During King Solomon’s time linens and silk were expensive items. The Proverb’s wife knows her importance! She takes care of herself, and she presents a good image. As a provider and protector of her family, she knows she must be able to influence those around her to achieve her objectives. Her internal and external image are important in accomplishing this goal. She maintains her health. (Important note: As women, we are pulled in many directions. We serve others first, and if anything remains, we take the leftovers. If we do not take time to recharge our batteries, we cannot fully be present in the lives of those closest to us. Our tanks will be drained and there will be nothing left to give. There are seasons of life where this is more difficult, but never feel guilty for giving yourself a break.) The Proverbs woman also commands attention. When we speak, people should stop to listen, because our words are worthy. We should speak from a place of strength yet always showing civility.


Queen Bee: “Her husband is greatly respected when he deliberates with the city fathers. Her children respect and bless her; her husband joins in with words of praise: ‘Many women have done wonderful things, but you’ve outclassed them all!’ Charm can mislead and beauty soon fades. The woman to be admired and praised is the woman who lives in the Fear-of-God. Give her everything she deserves! Festoon her life with praises!”

When we enter marriage, we become partners with our husband. A man that has a wife as described in Proverbs is a man that will be greatly respected because, SHE is greatly respected. As covenant partners we become a reflection of each other. My husband’s reputation will affect me, and my reputation will affect him. A Proverbs 31 wife is respected by her family and community, but she works hard to earn that respect. We all love to be praised, but the words I love to hear most come from my family when they shout, “You are awesome!”

When our son was growing up, we taught him the traits he should look for when searching for a wife.
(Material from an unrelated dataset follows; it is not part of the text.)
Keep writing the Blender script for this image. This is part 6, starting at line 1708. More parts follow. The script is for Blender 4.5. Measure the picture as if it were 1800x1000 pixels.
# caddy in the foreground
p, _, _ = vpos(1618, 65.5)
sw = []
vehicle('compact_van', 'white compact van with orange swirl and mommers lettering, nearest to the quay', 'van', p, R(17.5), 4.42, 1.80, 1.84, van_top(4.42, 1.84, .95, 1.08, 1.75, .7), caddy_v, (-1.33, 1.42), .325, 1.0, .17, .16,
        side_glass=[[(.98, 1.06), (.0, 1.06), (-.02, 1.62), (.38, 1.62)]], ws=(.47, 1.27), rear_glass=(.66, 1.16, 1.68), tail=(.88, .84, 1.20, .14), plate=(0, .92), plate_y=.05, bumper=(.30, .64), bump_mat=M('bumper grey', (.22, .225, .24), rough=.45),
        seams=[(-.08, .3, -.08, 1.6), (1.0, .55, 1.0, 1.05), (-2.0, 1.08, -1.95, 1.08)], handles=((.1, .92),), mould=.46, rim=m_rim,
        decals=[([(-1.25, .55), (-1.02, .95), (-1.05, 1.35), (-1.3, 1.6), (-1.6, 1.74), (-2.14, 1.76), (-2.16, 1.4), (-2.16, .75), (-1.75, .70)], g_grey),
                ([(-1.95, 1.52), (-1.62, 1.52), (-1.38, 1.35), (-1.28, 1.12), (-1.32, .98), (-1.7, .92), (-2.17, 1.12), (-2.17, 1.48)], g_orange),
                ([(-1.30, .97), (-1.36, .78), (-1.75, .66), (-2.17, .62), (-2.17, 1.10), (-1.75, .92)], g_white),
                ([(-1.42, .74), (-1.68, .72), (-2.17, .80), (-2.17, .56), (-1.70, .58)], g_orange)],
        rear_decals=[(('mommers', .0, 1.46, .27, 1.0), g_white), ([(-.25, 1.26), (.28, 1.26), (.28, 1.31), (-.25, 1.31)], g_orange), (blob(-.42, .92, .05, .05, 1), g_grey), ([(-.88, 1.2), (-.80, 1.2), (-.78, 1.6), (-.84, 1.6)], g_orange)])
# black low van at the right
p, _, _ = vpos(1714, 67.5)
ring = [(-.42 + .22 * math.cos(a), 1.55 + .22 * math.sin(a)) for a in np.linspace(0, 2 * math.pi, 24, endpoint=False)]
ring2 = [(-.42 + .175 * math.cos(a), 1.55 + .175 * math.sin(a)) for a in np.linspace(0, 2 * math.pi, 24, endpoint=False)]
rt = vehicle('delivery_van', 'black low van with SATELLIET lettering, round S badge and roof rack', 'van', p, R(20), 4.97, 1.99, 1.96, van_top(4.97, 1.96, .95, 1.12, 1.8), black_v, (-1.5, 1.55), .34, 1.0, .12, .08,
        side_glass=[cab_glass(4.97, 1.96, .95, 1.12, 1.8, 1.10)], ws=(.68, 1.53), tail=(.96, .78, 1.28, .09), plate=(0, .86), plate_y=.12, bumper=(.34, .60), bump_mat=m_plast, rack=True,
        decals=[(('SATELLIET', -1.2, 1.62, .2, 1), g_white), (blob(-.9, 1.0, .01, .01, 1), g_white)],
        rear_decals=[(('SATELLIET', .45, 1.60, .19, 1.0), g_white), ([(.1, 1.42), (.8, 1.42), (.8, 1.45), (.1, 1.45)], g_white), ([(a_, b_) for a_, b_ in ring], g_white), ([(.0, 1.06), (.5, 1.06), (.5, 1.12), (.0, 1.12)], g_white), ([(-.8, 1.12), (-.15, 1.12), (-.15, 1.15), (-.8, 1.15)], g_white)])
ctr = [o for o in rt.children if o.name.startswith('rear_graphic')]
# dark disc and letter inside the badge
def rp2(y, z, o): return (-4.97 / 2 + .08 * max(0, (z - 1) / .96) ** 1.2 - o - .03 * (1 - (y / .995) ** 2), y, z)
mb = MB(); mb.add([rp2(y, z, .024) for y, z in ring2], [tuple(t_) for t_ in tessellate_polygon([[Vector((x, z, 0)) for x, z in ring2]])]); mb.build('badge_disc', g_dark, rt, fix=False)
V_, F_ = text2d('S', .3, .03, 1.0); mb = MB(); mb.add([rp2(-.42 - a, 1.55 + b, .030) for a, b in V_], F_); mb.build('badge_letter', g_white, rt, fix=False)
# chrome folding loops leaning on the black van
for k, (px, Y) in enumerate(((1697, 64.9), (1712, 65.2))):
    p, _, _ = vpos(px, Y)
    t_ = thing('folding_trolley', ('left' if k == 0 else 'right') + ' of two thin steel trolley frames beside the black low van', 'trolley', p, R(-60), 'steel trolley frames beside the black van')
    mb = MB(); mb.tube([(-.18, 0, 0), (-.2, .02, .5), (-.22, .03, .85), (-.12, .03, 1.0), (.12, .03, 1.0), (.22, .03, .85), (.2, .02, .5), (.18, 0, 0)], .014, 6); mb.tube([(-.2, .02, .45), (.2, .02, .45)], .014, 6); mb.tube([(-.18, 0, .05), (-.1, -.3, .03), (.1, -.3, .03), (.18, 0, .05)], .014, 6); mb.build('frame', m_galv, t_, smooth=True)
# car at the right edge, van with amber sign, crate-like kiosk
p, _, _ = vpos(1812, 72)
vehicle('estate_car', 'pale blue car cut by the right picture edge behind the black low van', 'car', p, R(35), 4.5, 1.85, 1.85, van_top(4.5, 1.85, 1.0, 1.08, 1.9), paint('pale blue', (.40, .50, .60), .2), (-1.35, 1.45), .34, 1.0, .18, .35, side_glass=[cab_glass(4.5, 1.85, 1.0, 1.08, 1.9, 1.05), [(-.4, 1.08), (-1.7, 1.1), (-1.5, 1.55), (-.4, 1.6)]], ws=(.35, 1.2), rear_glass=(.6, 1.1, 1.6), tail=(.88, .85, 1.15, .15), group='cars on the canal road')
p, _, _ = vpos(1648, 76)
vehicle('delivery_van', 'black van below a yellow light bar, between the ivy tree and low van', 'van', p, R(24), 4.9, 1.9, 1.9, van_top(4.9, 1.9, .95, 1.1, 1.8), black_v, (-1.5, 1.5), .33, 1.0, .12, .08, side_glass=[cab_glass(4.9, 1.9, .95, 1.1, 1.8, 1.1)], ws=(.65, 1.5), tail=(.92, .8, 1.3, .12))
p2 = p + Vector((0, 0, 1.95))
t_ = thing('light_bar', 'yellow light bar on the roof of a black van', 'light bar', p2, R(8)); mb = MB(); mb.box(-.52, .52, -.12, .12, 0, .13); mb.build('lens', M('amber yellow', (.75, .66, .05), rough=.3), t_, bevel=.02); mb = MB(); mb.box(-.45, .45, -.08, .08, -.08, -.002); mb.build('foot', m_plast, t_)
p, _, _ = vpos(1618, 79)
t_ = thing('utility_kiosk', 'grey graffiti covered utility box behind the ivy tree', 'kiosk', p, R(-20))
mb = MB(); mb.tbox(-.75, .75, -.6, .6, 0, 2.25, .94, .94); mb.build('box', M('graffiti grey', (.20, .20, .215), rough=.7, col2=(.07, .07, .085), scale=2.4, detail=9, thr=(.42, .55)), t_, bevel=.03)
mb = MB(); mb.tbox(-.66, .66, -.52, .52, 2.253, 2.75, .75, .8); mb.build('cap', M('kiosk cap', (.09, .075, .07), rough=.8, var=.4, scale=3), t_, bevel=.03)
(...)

We explained there are diamonds and rhinestones in the world. Both will shine brightly, but the rhinestone is only an imitation of the diamond. It is fake, weak, and will eventually lose its luster. Whereas the diamond is beautiful, strong, and will last a lifetime. “How do I find the diamond,” he asked. “Son, you must search the heart. When you see the beauty of God shining back at you, then you will know you have found your diamond.”

To be a Proverbs wife means many things, but most importantly, it means putting God first in our lives. It is only through him that we have the tools to tackle each day. He shows us grace when we forget to pack school lunches. He calms our nerves when our patience runs out. He holds us up when we cry out, “I cannot take another step!” God does not call us to be a perfect wife or mom. If we had this ability, then why do we need a Savior? The call from God is to put him first. When we do, things that once seemed important suddenly begin to fade. They lose their appeal because they were not worthy pursuits.

When I dwell on the verses in Proverbs 31 my take-away is to seek Him first, and when we do, everything else falls into place. Then, and only then, will our name be praised!